AVAILABLE DATA:
-------------------------
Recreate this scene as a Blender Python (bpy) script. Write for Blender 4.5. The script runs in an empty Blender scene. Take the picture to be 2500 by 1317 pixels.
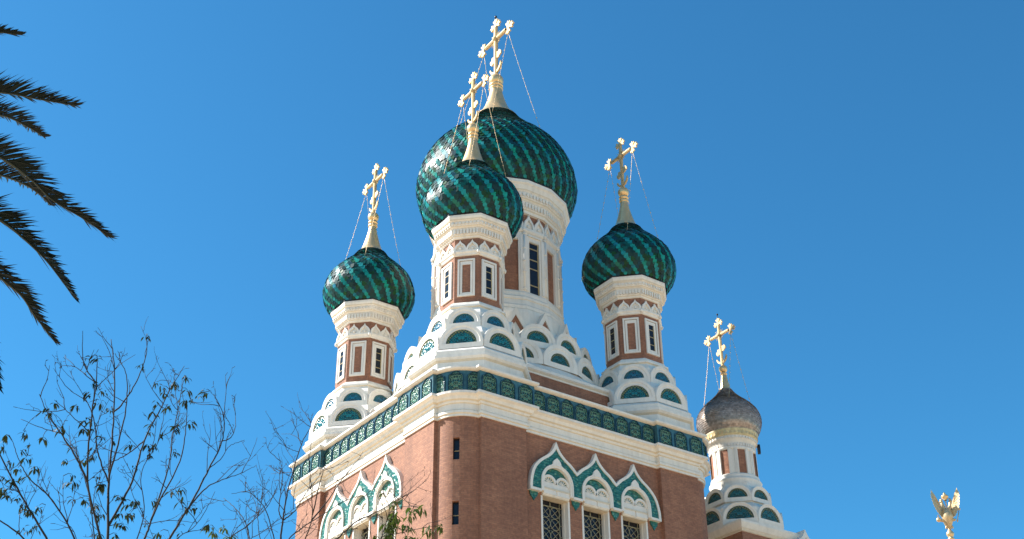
import bpy, math, random
from math import sin, cos, pi, radians, sqrt, atan2, hypot
from mathutils import Vector, Matrix

scene = bpy.context.scene
COL = scene.collection

# ------------------------------------------------------------------ camera
CAM = Vector((-30.83, -43.46, 1.76))
YAW, PITCH, ROLL = radians(36.144), radians(30.955), radians(.686)
FPX = 3083.824                                   # focal length in photo pixels (2500 wide)
fw = Vector((sin(YAW)*cos(PITCH), cos(YAW)*cos(PITCH), sin(PITCH)))
rt0 = Vector((cos(YAW), -sin(YAW), 0)); up0 = rt0.cross(fw)
rt = rt0*cos(ROLL) - up0*sin(ROLL)
up = rt0*sin(ROLL) + up0*cos(ROLL)
cd = bpy.data.cameras.new('camera'); cam = bpy.data.objects.new('camera', cd); COL.objects.link(cam)
M = Matrix((rt, up, -fw)).transposed().to_4x4(); M.translation = CAM
cam.matrix_world = M
cd.sensor_width = 36; cd.lens = 36*FPX/2500
cd.clip_start = .1; cd.clip_end = 6000
scene.camera = cam

# ------------------------------------------------------------------ sun, sky, exposure
SUN_EL = radians(40)
SUN_DIR = Vector((-cos(radians(43.5))*cos(SUN_EL), sin(radians(43.5))*cos(SUN_EL), sin(SUN_EL)))
sl = bpy.data.lights.new('sun', 'SUN'); sl.energy = 4.35; sl.angle = radians(.5); sl.color = (1, .955, .90)
so = bpy.data.objects.new('sun', sl); COL.objects.link(so)
so.rotation_mode = 'QUATERNION'; so.rotation_quaternion = (-SUN_DIR).to_track_quat('-Z', 'Y'); so.location = (-60, 60, 80)
w = bpy.data.worlds.new('World'); scene.world = w; w.use_nodes = True
nt = w.node_tree; bg = nt.nodes['Background']
sky = nt.nodes.new('ShaderNodeTexSky'); sky.sky_type = 'NISHITA'; sky.sun_disc = False
sky.sun_elevation = SUN_EL; sky.sun_rotation = atan2(SUN_DIR.x, SUN_DIR.y)
sky.air_density = 1.0; sky.dust_density = 0.3; sky.ozone_density = 3.0; sky.altitude = 50
tint = nt.nodes.new('ShaderNodeMix'); tint.data_type = 'RGBA'; tint.blend_type = 'MULTIPLY'; tint.inputs[0].default_value = 1
tint.inputs[7].default_value = (.285, .845, 1.04, 1)          # the deep clean blue of that day's air
nt.links.new(sky.outputs[0], tint.inputs[6]); nt.links.new(tint.outputs[2], bg.inputs[0]); bg.inputs[1].default_value = .075
scene.view_settings.view_transform = 'Standard'; scene.view_settings.look = 'None'
scene.view_settings.exposure = 1.3; scene.view_settings.gamma = 1.0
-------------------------
WRITTEN EXERCISE: Omit the pictures and give the material again, exactly and in full.

EXERCISE SOLUTION:
Recreate this scene as a Blender Python (bpy) script. Write for Blender 4.5. The script runs in an empty Blender scene. Take the picture to be 2500 by 1317 pixels.
import bpy, math, random
from math import sin, cos, pi, radians, sqrt, atan2, hypot
from mathutils import Vector, Matrix

scene = bpy.context.scene
COL = scene.collection

# ------------------------------------------------------------------ camera
CAM = Vector((-30.83, -43.46, 1.76))
YAW, PITCH, ROLL = radians(36.144), radians(30.955), radians(.686)
FPX = 3083.824                                   # focal length in photo pixels (2500 wide)
fw = Vector((sin(YAW)*cos(PITCH), cos(YAW)*cos(PITCH), sin(PITCH)))
rt0 = Vector((cos(YAW), -sin(YAW), 0)); up0 = rt0.cross(fw)
rt = rt0*cos(ROLL) - up0*sin(ROLL)
up = rt0*sin(ROLL) + up0*cos(ROLL)
cd = bpy.data.cameras.new('camera'); cam = bpy.data.objects.new('camera', cd); COL.objects.link(cam)
M = Matrix((rt, up, -fw)).transposed().to_4x4(); M.translation = CAM
cam.matrix_world = M
cd.sensor_width = 36; cd.lens = 36*FPX/2500
cd.clip_start = .1; cd.clip_end = 6000
scene.camera = cam

# ------------------------------------------------------------------ sun, sky, exposure
SUN_EL = radians(40)
SUN_DIR = Vector((-cos(radians(43.5))*cos(SUN_EL), sin(radians(43.5))*cos(SUN_EL), sin(SUN_EL)))
sl = bpy.data.lights.new('sun', 'SUN'); sl.energy = 4.35; sl.angle = radians(.5); sl.color = (1, .955, .90)
so = bpy.data.objects.new('sun', sl); COL.objects.link(so)
so.rotation_mode = 'QUATERNION'; so.rotation_quaternion = (-SUN_DIR).to_track_quat('-Z', 'Y'); so.location = (-60, 60, 80)
w = bpy.data.worlds.new('World'); scene.world = w; w.use_nodes = True
nt = w.node_tree; bg = nt.nodes['Background']
sky = nt.nodes.new('ShaderNodeTexSky'); sky.sky_type = 'NISHITA'; sky.sun_disc = False
sky.sun_elevation = SUN_EL; sky.sun_rotation = atan2(SUN_DIR.x, SUN_DIR.y)
sky.air_density = 1.0; sky.dust_density = 0.3; sky.ozone_density = 3.0; sky.altitude = 50
tint = nt.nodes.new('ShaderNodeMix'); tint.data_type = 'RGBA'; tint.blend_type = 'MULTIPLY'; tint.inputs[0].default_value = 1
tint.inputs[7].default_value = (.285, .845, 1.04, 1)          # the deep clean blue of that day's air
nt.links.new(sky.outputs[0], tint.inputs[6]); nt.links.new(tint.outputs[2], bg.inputs[0]); bg.inputs[1].default_value = .075
scene.view_settings.view_transform = 'Standard'; scene.view_settings.look = 'None'
scene.view_settings.exposure = 1.3; scene.view_settings.gamma = 1.0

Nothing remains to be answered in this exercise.